Sara, your take on these verses is correct. I just read this in Barnes' notes:
"Thou shalt heap, etc. Coals of fire are doubtless emblematical of pain. But the idea here is not that in so doing we shall call down Divine vengeance on the man; but the apostle is speaking of the natural effect or result of showing him kindness. Burning coals heaped on a man's head would be expressive of intense agony. So the apostle says that the effect of doing good to an enemy would be to produce pain. But the pain will result from shame, remorse of conscience, a conviction of the evil of his conduct, and an apprehension of Divine displeasure that may lead to repentance. To do this, is not only perfectly right, but it is desirable. If a man can be brought to reflection and true repentance, it should be done."
Forgiveness is not an easy thing to do. I remember Pastor Mitchell teaching that it's not an emotion, it's an act of the will to forgive those who have wounded you. I especially remember one New Year's Eve service ... he had us write down the name(s) of people who had deeply hurt us, folks we thought we could not forgive and at the close of service we folded the paper, took them to the altar where he had a container waiting ... we dropped the papers in and after we were seated, he lit a match and burned them. That was one of the most freeing experiences I've had in forgiveness. The hurt and anger I had carried literally went up in smoke. I don't know if that would work for everyone, but it surely helped me.
Bless you for writing as you do.
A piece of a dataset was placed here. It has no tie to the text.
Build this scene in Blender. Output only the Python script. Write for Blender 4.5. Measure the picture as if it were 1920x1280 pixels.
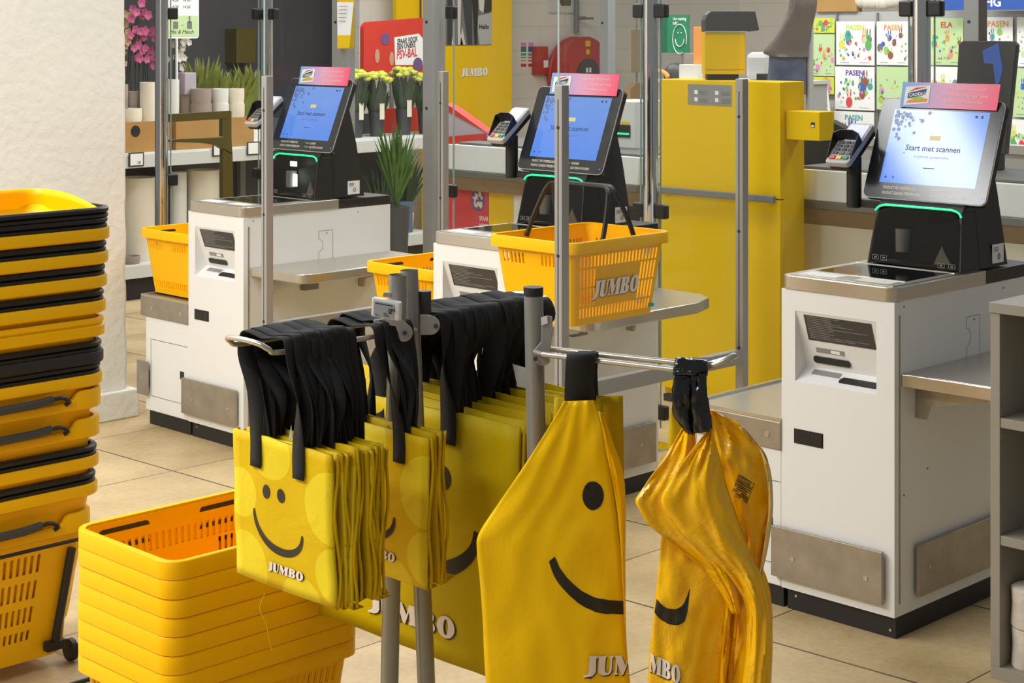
import bpy, bmesh, math, random
from mathutils import Vector, Matrix, noise
from mathutils.geometry import tessellate_polygon
random.seed(7)
S = 0.70710678
CAM_H = 1.6
F = 3250.0
scene = bpy.context.scene
for o in list(bpy.data.objects):
    bpy.data.objects.remove(o, do_unlink=True)
COL = scene.collection

# ------------------------------------------------------------------ camera
cd = bpy.data.cameras.new('camera')
cam = bpy.data.objects.new('camera', cd)
COL.objects.link(cam)
cam.location = (0, 0, CAM_H)
cam.rotation_euler = (math.radians(90), 0, math.radians(-45))
cd.sensor_width = 36.0
cd.lens = 36.0 * F / 1920.0
cd.shift_y = -(640 - 50) / 1920.0
cd.clip_start = 0.05
cd.clip_end = 60
scene.camera = cam

# ------------------------------------------------------------------ world, lights, exposure
w = bpy.data.worlds.new('store_world')
scene.world = w
w.use_nodes = True
w.node_tree.nodes['Background'].inputs[0].default_value = (0.98, 0.99, 1.0, 1)
w.node_tree.nodes['Background'].inputs[1].default_value = 0.23
scene.view_settings.view_transform = 'Standard'
scene.view_settings.look = 'None'
scene.view_settings.exposure = 0.0
scene.view_settings.gamma = 1.0
scene.view_settings.use_curve_mapping = False


def area(name, loc, sx, sy, power, color=(1, 0.998, 0.985), rot=(0, 0, 0), spread=180):
    l = bpy.data.lights.new(name, 'AREA')
    l.shape = 'RECTANGLE'
    l.size = sx
    l.size_y = sy
    l.energy = power
    l.color = color
    l.spread = math.radians(spread)
    o = bpy.data.objects.new(name, l)
    o.location = loc
    o.rotation_euler = rot
    COL.objects.link(o)
    return o


# ceiling luminaires of the store (long LED troughs running along the aisles)
area('ceiling_light', (1.3, 4.6, 3.3), 3.4, 0.5, 112)
area('ceiling_light', (1.0, 6.4, 3.3), 3.4, 0.5, 60)
area('ceiling_light', (5.0, 5.0, 3.3), 0.5, 3.6, 62)
area('ceiling_light', (7.2, 6.8, 3.3), 0.5, 4.2, 110)
area('ceiling_light', (7.6, 3.4, 3.3), 0.5, 3.0, 75)
area('ceiling_light', (-0.5, 3.9, 3.3), 0.6, 4.0, 165)
area('ceiling_light', (6.5, 8.3, 3.3), 3.5, 0.4, 55)


# ------------------------------------------------------------------ pixel measurements to places
def at(px, py, Z):
    X = (px - 960) / F * Z
    return Vector(((X + Z) * S, (Z - X) * S, CAM_H - (py - 50) / F * Z))


def on_y(px, py, y):
    t = (px - 960) / F
    return at(px, py, y / (S * (1 - t)))


def on_x(px, py, x):
    t = (px - 960) / F
    return at(px, py, x / (S * (1 + t)))


# ------------------------------------------------------------------ materials
def lin(c):
    r = []
    for v in c:
        v = v / 255.0
        r.append(v / 12.92 if v <= 0.04045 else ((v + 0.055) / 1.055) ** 2.4)
    return (r[0], r[1], r[2], 1)


MATS = {}


def mat(name, rgb, rough=0.5, metal=0.0, spec=0.5, bump=0.0, bscale=40, vary=0.0, vscale=3, coat=0.0, emit=0.0,
        brushed=False):
    m = bpy.data.materials.new(name)
    m.use_nodes = True
    nt = m.node_tree
    b = nt.nodes['Principled BSDF']
    c = lin(rgb)
    b.inputs['Base Color'].default_value = c
    b.inputs['Roughness'].default_value = rough
    b.inputs['Metallic'].default_value = metal
    b.inputs['Specular IOR Level'].default_value = spec
    if coat:
        b.inputs['Coat Weight'].default_value = coat
        b.inputs['Coat Roughness'].default_value = 0.08
    if emit:
        b.inputs['Emission Color'].default_value = c
        b.inputs['Emission Strength'].default_value = emit
    tc = nt.nodes.new('ShaderNodeTexCoord')
    if vary:
        n = nt.nodes.new('ShaderNodeTexNoise')
        n.inputs['Scale'].default_value = vscale
        n.inputs['Detail'].default_value = 5
        nt.links.new(tc.outputs['Object'], n.inputs['Vector'])
        r = nt.nodes.new('ShaderNodeValToRGB')
        r.color_ramp.elements[0].position = 0.3
        r.color_ramp.elements[1].position = 0.7
        r.color_ramp.elements[0].color = tuple(v * (1 - vary) for v in c[:3]) + (1,)
        r.color_ramp.elements[1].color = tuple(min(1, v * (1 + vary)) for v in c[:3]) + (1,)
        nt.links.new(n.outputs['Fac'], r.inputs['Fac'])
        nt.links.new(r.outputs['Color'], b.inputs['Base Color'])
    if bump:
        n = nt.nodes.new('ShaderNodeTexNoise')
        n.inputs['Scale'].default_value = bscale
        n.inputs['Detail'].default_value = 4
        if brushed:
            mp = nt.nodes.new('ShaderNodeMapping')
            mp.inputs['Scale'].default_value = (0.03, 0.03, 1)
            nt.links.new(tc.outputs['Object'], mp.inputs['Vector'])
            nt.links.new(mp.outputs['Vector'], n.inputs['Vector'])
        else:
            nt.links.new(tc.outputs['Object'], n.inputs['Vector'])
        bp = nt.nodes.new('ShaderNodeBump')
        bp.inputs['Strength'].default_value = bump
        bp.inputs['Distance'].default_value = 0.01
        nt.links.new(n.outputs['Fac'], bp.inputs['Height'])
        nt.links.new(bp.outputs['Normal'], b.inputs['Normal'])
    MATS[name] = m
    return m


M = {}
M['white'] = mat('white_powder_coat', (230, 230, 228), 0.38, bump=0.02, bscale=180)
M['whiteplastic'] = mat('white_plastic', (236, 236, 234), 0.35)
M['steel'] = mat('brushed_steel', (196, 190, 180), 0.30, metal=0.85, bump=0.06, bscale=220, brushed=True)
M['steelplate'] = mat('scuffed_steel_plate', (168, 160, 148), 0.42, metal=0.75, vary=0.12, vscale=14, bump=0.05,
                      bscale=90)
M['chrome'] = mat('chrome', (215, 215, 215), 0.07, metal=1.0)
M['greypaint'] = mat('grey_painted_metal', (158, 156, 152), 0.42, metal=0.15)
M['greypost'] = mat('grey_anodised_post', (160, 158, 155), 0.45, metal=0.2)
M['pillar'] = mat('light_grey_pillar', (150, 151, 150), 0.5)
M['pillardark'] = mat('dark_brown_side', (70, 60, 54), 0.5)
M['tube'] = mat('silver_grey_tube', (150, 149, 145), 0.36, metal=0.45)
M['wire'] = mat('silver_wire', (190, 185, 174), 0.28, metal=0.6)
M['base'] = mat('black_plinth', (32, 30, 31), 0.55)
M['black'] = mat('black_plastic', (24, 23, 24), 0.42, bump=0.02, bscale=200)
M['softblack'] = mat('black_webbing', (27, 26, 28), 0.85, bump=0.25, bscale=500)
M['shinyblack'] = mat('shiny_black_film', (14, 15, 20), 0.22, coat=0.3)
M['blackglass'] = mat('black_glass', (14, 15, 18), 0.06, spec=0.7)
M['smoke'] = mat('smoked_window', (34, 32, 30), 0.08, spec=0.6)
M['bezel'] = mat('screen_bezel', (40, 42, 46), 0.16, spec=0.5)
M['yellow'] = mat('basket_yellow', (250, 187, 0), 0.38, spec=0.16)
M['yellowroll'] = mat('roll_basket_yellow', (244, 190, 0), 0.34, spec=0.25)
M['yellowcab'] = mat('cabinet_yellow', (228, 188, 0), 0.5, spec=0.15, vary=0.02)
M['yellowwall'] = mat('wall_yellow', (234, 192, 0), 0.5, spec=0.2)
M['olive'] = mat('olive_board', (84, 74, 14), 0.35)
M['ink'] = mat('black_print', (38, 33, 26), 0.5)
M['inkgloss'] = mat('black_print_on_film', (32, 28, 22), 0.3)
M['letterwhite'] = mat('white_print', (238, 226, 214), 0.5)
M['lettershadow'] = mat('dark_print_edge', (70, 50, 30), 0.5)
M['greydark'] = mat('dark_grey', (62, 62, 64), 0.5)
M['greymid'] = mat('mid_grey', (118, 117, 116), 0.5)
M['greylight'] = mat('light_grey', (176, 175, 172), 0.5)
M['infogrey'] = mat('info_label_grey', (58, 56, 56), 0.4)
M['labelgrey'] = mat('label_grey', (140, 138, 136), 0.4)
M['paper'] = mat('white_paper', (236, 236, 234), 0.7)
M['cream'] = mat('cream_ceramic', (228, 220, 200), 0.5, vary=0.04)
M['taupe'] = mat('taupe_ceramic', (160, 144, 134), 0.6, vary=0.05)
M['lilac'] = mat('lilac_ceramic', (178, 166, 176), 0.6)
M['whitepot'] = mat('white_ceramic', (226, 226, 220), 0.45)
M['card'] = mat('brown_cardboard', (172, 130, 72), 0.8, vary=0.08, vscale=6)
M['red'] = mat('sign_red', (204, 58, 44), 0.45)
M['pinkred'] = mat('poster_red', (206, 66, 74), 0.5)
M['firered'] = mat('fire_hose_red', (178, 44, 30), 0.35)
M['green'] = mat('poster_green', (24, 128, 88), 0.5)
M['greendark'] = mat('poster_green_dark', (20, 98, 72), 0.5)
M['leaf'] = mat('leaf_green', (62, 96, 34), 0.5, vary=0.25, vscale=25)
M['leafdark'] = mat('leaf_dark_green', (40, 62, 34), 0.55, vary=0.25, vscale=25)
M['leafyellow'] = mat('leaf_yellow_green', (112, 120, 38), 0.5, vary=0.25, vscale=20)
M['flowyellow'] = mat('yellow_green_petals', (188, 192, 70), 0.6, vary=0.2, vscale=30)
M['pink'] = mat('pink_petals', (176, 86, 124), 0.6, vary=0.2, vscale=30)
M['petalwhite'] = mat('white_petals', (214, 208, 196), 0.6)
M['petalpeach'] = mat('peach_petals', (190, 150, 120), 0.6)
M['bluebin'] = mat('blue_plastic', (86, 104, 134), 0.5)
M['blue'] = mat('sign_blue', (40, 84, 170), 0.4)
M['shelfgrey'] = mat('shelf_grey_laminate', (152, 147, 134), 0.5, vary=0.02)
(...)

It is truly God-inspired.
what a great post!! you are so wise.
I prefer to dump real hot coals on someone's head, but they say I can't so I try to do it the Jesus way... I got a long way to go...
Amen!
what a great lesson.
"Who told you you were guilty?" "Who shamed you?" "Who told you you didn't deserve to be forgiven?" "Who told you you would not be accepted and loved?"
Thank you very much for sharing... the Holy Spirit REALLY spoke to my heart with this posting!!!